Pour des raisons institutionnelles, la crise des dettes souveraines se manifeste aujourd’hui avec le plus d’acuité en Europe. En effet, la zone euro a été conçue pour naviguer en eaux calmes : les critères de Maastricht (1992) étaient les conditions du Pacte de stabilité (1997), au fondement de la nouvelle Banque centrale européenne (1998). La politique monétaire de la BCE, soumise à un pilotage automatique, garantissait ainsi les intérêts des grands groupes et des pays les plus riches, forçant les travailleurs-euses de tous les pays à des efforts croissants pour « rester dans la course ». Cependant, au-delà du défaut menaçant de pays plus importants que la Grèce, la garantie solidaire des pays les plus solvables de l’eurozone ne suffira pas. Le sauvetage des grandes banques privées et la survie du système de crédit ne seront pas concevables sans la création massive de nouvelles liquidités.

La BCE et les fractions dominantes de la bourgeoisie européenne y consentiront-elles ? A quelles conditions ? Depuis une quinzaine d’années, elles ont tiré un énorme profit du gel des salaires et des dépenses sociales à l’intérieur, en particulier en Allemagne, mais aussi des excédents réalisés à l’extérieur, dans les pays de la périphérie de l’UE. De plus, l’euro leur a permis de peser de tout leur poids sur la scène mondiale. Comment pourraient-elles renoncer à de tels atouts ? Dans tous les cas, elles seront confrontées à des choix stratégiques à court terme : abandon de la souveraineté budgétaire et mutualisation partielle de la dette, sans doute ; voire, en cas de choc extrêmement brutal, constitution d’une zone euro plus réduite (sans l’Espagne ? sans l’Italie ?… sans la France ?), et repli des plus faibles sur un second bloc, voire sur leurs monnaies nationales…

Certains marxistes, comme Kostas Lapavitsas, revendiquent la sortie de la monnaie unique pour la Grèce et les pays de la périphérie européenne, avec l’annulation de la dette et la nationalisation du crédit. D’autres, rejettent tout sacrifice pour l’euro, mais refusent de revendiquer le retour à leur monnaie nationale, que certains secteurs bourgeois envisagent aussi dans une perspective antisociale. L’essentiel est de refuser toute mesure de régression sociale, qu’elle soit dictée par l’UE, la BCE et le FMI ou par des secteurs nationalistes, et ceci dans une perspective de sortie du capitalisme. 

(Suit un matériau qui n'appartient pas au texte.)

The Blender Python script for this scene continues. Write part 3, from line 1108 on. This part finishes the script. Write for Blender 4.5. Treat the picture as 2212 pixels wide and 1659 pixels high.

    La caution de la social-démocratie aux politiques de la troïka permet aujourd’hui à l’extrême droite de surfer sur le mécontentement populaire, alors que la construction européenne de ces 20 dernières années n’est pas réformable, et doit être radicalement rejetée. Il dépend dès lors de l’orientation des forces alternatives de gauche, que la crise de l’UE conduise au renforcement de l’extrême droite nationaliste, sur des bases antisociales et racistes, ou à la relance d’un projet européen émancipateur ayant pour horizon les Etats-Unis socialistes d’Europe.

    Ce n’est pas un débat technique. Comme le montrait récemment l’anthropologue Alain Bertho : « la crise mondiale est aussi, peut-être surtout, politique, et les temps actuels sont les temps des émeutes ». De son côté, Alain Badiou traite du Réveil de l’histoire (2011). Enfin, certains commencent à s’interroger sur le défaut actuel d’orientations stratégiques, mais aussi d’organisations politiques, capables de porter le renversement du capitalisme, c’est-à-dire de focaliser, de condenser et de rendre plus cohérentes les manifestations de colère populaire qui ne font que commencer. 

Dans ce contexte, est-ce un hasard si, coup sur coup, en Chine, aux Etats-Unis et en Europe, paraissent de nouvelles études importantes sur Lénine – sa pensée, son œuvre et sa vie1. C’est que, comme le disait Rosa Luxemburg à la veille de son assassinat, en dépit des critiques auxquelles il faut soumettre leur expérience, les bolcheviks ont eu au moins le mérite d’oser.
 Une telle discussion ne fait que commencer, mais elle risque de bouleverser bien des routines. Nous y reviendrons. 7

 

Jean Batou


 

1 Zhang Yibing, Lenin Revisited (traduit du chinois), Canut, 2012 ; Jean-Jacques Marie, Lénine. « La révolution permanente », Payot, 2012 ; Lars Lih, Lenin, Reaktion Books, 2011.